Pace, nostra parola d'ordine
ll mondo è attraversato da violenze e da guerre. Non siamo mai stati così vicino alla guerra come ora, almeno da molti anni. Adesso è alle porte, in Europa; ma vi sono mille focolai in Africa, in Medio oriente, nel mondo.
Anche questo ci lascia, non dico indifferenti ma poco inclini alla riflessione e al ricordo. Abbiamo avuto due guerre mondiali in un solo secolo; ed ancora contiamo le vittime, soprattutto della prima; ma anche della seconda. Dei bombardamenti, delle vittime, militari o civili, dovremmo ricordarci di più, ed essere non solo contrari alla guerra, ma anche fervidi custodi e sostenitori, comunque, della pace.
Un Paese che, per Costituzione, “ripudia la guerra” dovrebbe essere più allertato e più preoccupato di quanto lo siamo tutti, quando leggiamo notizie di pericoli assai vicini e minacce, non importa se vicine o lontane (ormai il mondo è piccolo) per la pace. È per questo che ho posto la domanda, al recente Comitato nazionale, se non dovremmo inserire, a questo punto, tra le nostre priorità, la pace. Certo, l’abbiamo sempre sostenuta e coltivata, abbiamo partecipato a tante marce; ma non l’abbiamo sufficientemente posta al centro della nostra iniziativa, pur essendo consapevoli che la pace è tutto, perché solo in essa possono fiorire il lavoro, la cultura, le aspirazioni, le speranze delle persone. Sono stato felice nel vedere che tutto il Comitato nazionale era d’accordo, su una “svolta “ del genere e che in questo modo diventava facile e doveroso dichiarare “guerra” (questa volta simbolicamente e paradossalmente) ai peggiori nemici, come i nazionalismi, i fondamentalismi, la sete di potere, la prepotenza e l’arroganza.
D’ora in poi, fra le nostre parole d’ordine (antifascismo, democrazia, Costituzione, diritti) dovremmo inserire, a pari merito, la questione della pace.

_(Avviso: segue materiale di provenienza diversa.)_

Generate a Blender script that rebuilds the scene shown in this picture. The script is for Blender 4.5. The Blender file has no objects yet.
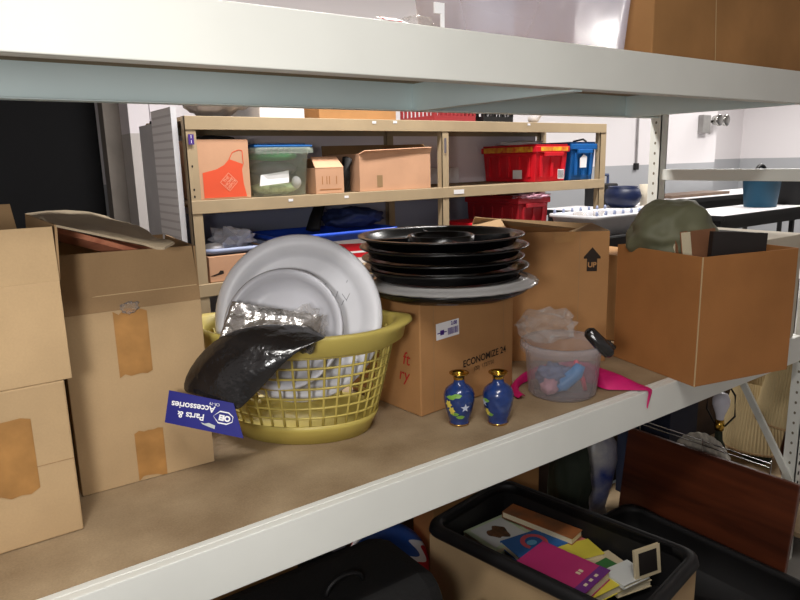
import bpy, bmesh, math, random
from mathutils import Vector, Matrix, noise
random.seed(11)
C = bpy.context.scene.collection
PI = math.pi
V = Vector

# ------------------------------------------------------------------ camera
FPX = 663.83
def cam_basis():
    p, r, y = math.radians(11.788), math.radians(-1.3867), math.radians(54.513)
    fw = V((math.cos(y)*math.cos(p), math.sin(y)*math.cos(p), -math.sin(p)))
    rt = V((math.sin(y), -math.cos(y), 0)); up = rt.cross(fw)
    return fw, math.cos(r)*rt + math.sin(r)*up, -math.sin(r)*rt + math.cos(r)*up
FW, RT, UP = cam_basis()
EYE = V((0, 0, 1.6))
cd = bpy.data.cameras.new('camera'); cam = bpy.data.objects.new('camera', cd); C.objects.link(cam)
m3 = Matrix((RT, UP, -FW)).transposed()
cam.matrix_world = Matrix.Translation(EYE) @ m3.to_4x4()
cd.sensor_width = 36; cd.lens = FPX*36/800; cd.clip_start = .02
bpy.context.scene.camera = cam
def at(px, py, axis, val):
    """world point where the sight line of a photo point meets the plane axis = val"""
    d = FW*FPX + RT*(px-400) + UP*(300-py)
    return EYE + d*((val-EYE[axis])/d[axis])

# ------------------------------------------------------------------ materials
def lin(c):
    c = c/255
    return c/12.92 if c <= .04045 else ((c+.055)/1.055)**2.4
def rgb(r, g, b): return (lin(r), lin(g), lin(b), 1)
def nodes(name):
    m = bpy.data.materials.new(name); m.use_nodes = True
    nt = m.node_tree; nt.nodes.clear()
    out = nt.nodes.new('ShaderNodeOutputMaterial')
    return m, nt, out
def mat(name, col, rough=.55, metal=0., var=.12, vscale=6., bump=0., bscale=60., spec=.4, coat=0., emit=0., col2=None, fine=0.):
    m, nt, out = nodes(name); N = nt.nodes; L = nt.links
    b = N.new('ShaderNodeBsdfPrincipled'); L.new(b.outputs[0], out.inputs[0])
    c = rgb(*col)
    tc = N.new('ShaderNodeTexCoord')
    if var > 0 or col2:
        n = N.new('ShaderNodeTexNoise'); n.inputs['Scale'].default_value = vscale; n.inputs['Detail'].default_value = 5
        L.new(tc.outputs['Object'], n.inputs['Vector'])
        r = N.new('ShaderNodeValToRGB')
        d = rgb(*col2) if col2 else tuple(x*(1-2*var) for x in c[:3])+(1,)
        e = c if col2 else tuple(min(1, x*(1+var)) for x in c[:3])+(1,)
        r.color_ramp.elements[0].position = .3; r.color_ramp.elements[1].position = .7
        r.color_ramp.elements[0].color = d; r.color_ramp.elements[1].color = e
        L.new(n.outputs['Fac'], r.inputs[0]); src = r.outputs[0]
        if fine > 0:
            n3 = N.new('ShaderNodeTexNoise'); n3.inputs['Scale'].default_value = 260; n3.inputs['Detail'].default_value = 2
            L.new(tc.outputs['Object'], n3.inputs['Vector'])
            mx = N.new('ShaderNodeMix'); mx.data_type = 'RGBA'; mx.blend_type = 'MULTIPLY'; mx.inputs[0].default_value = fine
            L.new(src, mx.inputs[6]); L.new(n3.outputs['Fac'], mx.inputs[7]); src = mx.outputs[2]
        L.new(src, b.inputs['Base Color'])
    else:
        b.inputs['Base Color'].default_value = c
    b.inputs['Roughness'].default_value = rough; b.inputs['Metallic'].default_value = metal
    b.inputs['Specular IOR Level'].default_value = spec; b.inputs['Coat Weight'].default_value = coat
    if emit:
        b.inputs['Emission Color'].default_value = c; b.inputs['Emission Strength'].default_value = emit
    if bump > 0:
        n2 = N.new('ShaderNodeTexNoise'); n2.inputs['Scale'].default_value = bscale; n2.inputs['Detail'].default_value = 3
        L.new(tc.outputs['Object'], n2.inputs['Vector'])
        bp = N.new('ShaderNodeBump'); bp.inputs['Strength'].default_value = bump; bp.inputs['Distance'].default_value = .004
        L.new(n2.outputs['Fac'], bp.inputs['Height']); L.new(bp.outputs[0], b.inputs['Normal'])
    return m
def clear(name, col, opacity=.25, rough=.15, bump=0., bscale=25., edge=.5):
    """thin transparent plastic: see-through body, brighter at grazing angles"""
    m, nt, out = nodes(name); N = nt.nodes; L = nt.links
    b = N.new('ShaderNodeBsdfPrincipled'); b.inputs['Base Color'].default_value = rgb(*col)
    b.inputs['Roughness'].default_value = rough; b.inputs['Specular IOR Level'].default_value = .6
    t = N.new('ShaderNodeBsdfTransparent'); t.inputs[0].default_value = (.97, .97, .97, 1)
    mx = N.new('ShaderNodeMixShader'); lw = N.new('ShaderNodeLayerWeight'); lw.inputs[0].default_value = .35
    mm = N.new('ShaderNodeMath'); mm.operation = 'MULTIPLY_ADD'; mm.inputs[1].default_value = edge; mm.inputs[2].default_value = opacity
    mm.use_clamp = True
    L.new(lw.outputs['Facing'], mm.inputs[0]); L.new(mm.outputs[0], mx.inputs[0])
    L.new(t.outputs[0], mx.inputs[1]); L.new(b.outputs[0], mx.inputs[2]); L.new(mx.outputs[0], out.inputs[0])
    if bump:
        tc = N.new('ShaderNodeTexCoord'); n2 = N.new('ShaderNodeTexNoise'); n2.inputs['Scale'].default_value = bscale
        n2.inputs['Detail'].default_value = 4; L.new(tc.outputs['Object'], n2.inputs['Vector'])
        bp = N.new('ShaderNodeBump'); bp.inputs['Strength'].default_value = bump; bp.inputs['Distance'].default_value = .01
        L.new(n2.outputs['Fac'], bp.inputs['Height']); L.new(bp.outputs[0], b.inputs['Normal'])
    return m
def stripes(name, colA, colB, axis='Z', scale=10., width=.5, rough=.5, distort=0.):
    m, nt, out = nodes(name); N = nt.nodes; L = nt.links
    b = N.new('ShaderNodeBsdfPrincipled'); L.new(b.outputs[0], out.inputs[0]); b.inputs['Roughness'].default_value = rough
    tc = N.new('ShaderNodeTexCoord'); w = N.new('ShaderNodeTexWave'); w.bands_direction = axis
    w.inputs['Scale'].default_value = scale; w.inputs['Distortion'].default_value = distort
    L.new(tc.outputs['Object'], w.inputs['Vector'])
    r = N.new('ShaderNodeValToRGB'); r.color_ramp.elements[0].position = width-.08; r.color_ramp.elements[1].position = width+.08
    r.color_ramp.elements[0].color = rgb(*colA); r.color_ramp.elements[1].color = rgb(*colB)
    L.new(w.outputs['Fac'], r.inputs[0]); L.new(r.outputs[0], b.inputs['Base Color'])
    return m
def zbands(name, bands, rough=.5, wobble=0., wscale=8., spec=.4, bump=0.):
    """colour by world height: bands = [(z_from, colour), ...] rising"""
    m, nt, out = nodes(name); N = nt.nodes; L = nt.links
    b = N.new('ShaderNodeBsdfPrincipled'); L.new(b.outputs[0], out.inputs[0]); b.inputs['Roughness'].default_value = rough
    b.inputs['Specular IOR Level'].default_value = spec
    g = N.new('ShaderNodeNewGeometry'); s = N.new('ShaderNodeSeparateXYZ'); L.new(g.outputs['Position'], s.inputs[0])
    cur = None; h = s.outputs['Z']
    if wobble:
        w = N.new('ShaderNodeTexWave'); w.inputs['Scale'].default_value = wscale
        w.bands_direction = 'DIAGONAL'; w.inputs['Distortion'].default_value = 1.0
        L.new(g.outputs['Position'], w.inputs['Vector'])
        a = N.new('ShaderNodeMath'); a.operation = 'MULTIPLY_ADD'; a.inputs[1].default_value = wobble
        L.new(w.outputs['Fac'], a.inputs[0]); L.new(h, a.inputs[2]); h = a.outputs[0]
    for z, c in bands:
        if cur is None:
            cn = N.new('ShaderNodeRGB'); cn.outputs[0].default_value = rgb(*c); cur = cn.outputs[0]; continue
        gt = N.new('ShaderNodeMath'); gt.operation = 'GREATER_THAN'; gt.inputs[1].default_value = z; L.new(h, gt.inputs[0])
        mx = N.new('ShaderNodeMix'); mx.data_type = 'RGBA'; L.new(gt.outputs[0], mx.inputs[0]); L.new(cur, mx.inputs[6])
        mx.inputs[7].default_value = rgb(*c); cur = mx.outputs[2]
    L.new(cur, b.inputs['Base Color'])
    return m
def woodmat(name, a, b_, scale=3., axis='Y', rough=.45):
    m, nt, out = nodes(name); N = nt.nodes; L = nt.links
    b = N.new('ShaderNodeBsdfPrincipled'); L.new(b.outputs[0], out.inputs[0]); b.inputs['Roughness'].default_value = rough
    tc = N.new('ShaderNodeTexCoord'); mp = N.new('ShaderNodeMapping'); L.new(tc.outputs['Object'], mp.inputs[0])
    sc = {'X': (.6, 8, 8), 'Y': (8, .6, 8), 'Z': (8, 8, .6)}[axis]; mp.inputs['Scale'].default_value = sc
    n = N.new('ShaderNodeTexNoise'); n.inputs['Scale'].default_value = scale; n.inputs['Detail'].default_value = 8; n.inputs['Distortion'].default_value = .8
    L.new(mp.outputs[0], n.inputs['Vector'])
    r = N.new('ShaderNodeValToRGB'); r.color_ramp.elements[0].color = rgb(*a); r.color_ramp.elements[1].color = rgb(*b_)
    r.color_ramp.elements[0].position = .3; r.color_ramp.elements[1].position = .7
    L.new(n.outputs['Fac'], r.inputs[0]); L.new(r.outputs[0], b.inputs['Base Color'])
    return m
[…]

Qualcuno si è chiesto come sarà possibile, se su vari aspetti, su singole questioni, sui pericoli e sulle singole cause, ci sono differenze di valutazione, sulle responsabilità e perfino sulle strategie. Io penso che sia possibile e necessario superare queste diversità di concezione, mantenendo ognuno la propria autonomia di pensiero ma ritrovandoci tutti su una questione di fondo: la guerra è – di per sé – il contrario dei diritti umani, perché ogni guerra, necessariamente, li calpesta, li mette in discussione e non di rado li annulla.
Ma i diritti umani sono il fondamento della nostra esistenza e della nostra convivenza. E dunque, ogni fatto che li minaccia, è un pericolo per noi stessi, per tutti. Non a caso, nel documento politico approvato dal Congresso 2011, c’è un capitolo intero dedicato significativamente ad “un più forte impegno per i diritti umani universali “.
Io credo che il diritto alla pace sia forse il più “umano ed universale” dei diritti e come tale debba essere trattato e considerato. Se tre anni fa abbiamo potuto collocare in quel capitolo anche l’impegno per la pace, questo era già importante e significativo, ma in un contesto in cui la guerra era lontana.
Ed era giusto, dunque, che fosse uno dei diversi impegni che ci assumevamo, pensando – tuttavia – ad altre priorità. Oggi non è più così, per i pericoli che ho detto, per le guerre in atto e per quelle “possibili”, ed allora bisogna fare un salto di qualità e tra i nostri valori, nei primi posti, collocare davvero la pace (e tutti i diritti umani), ispirando a questo obiettivo una parte saliente della nostra azione.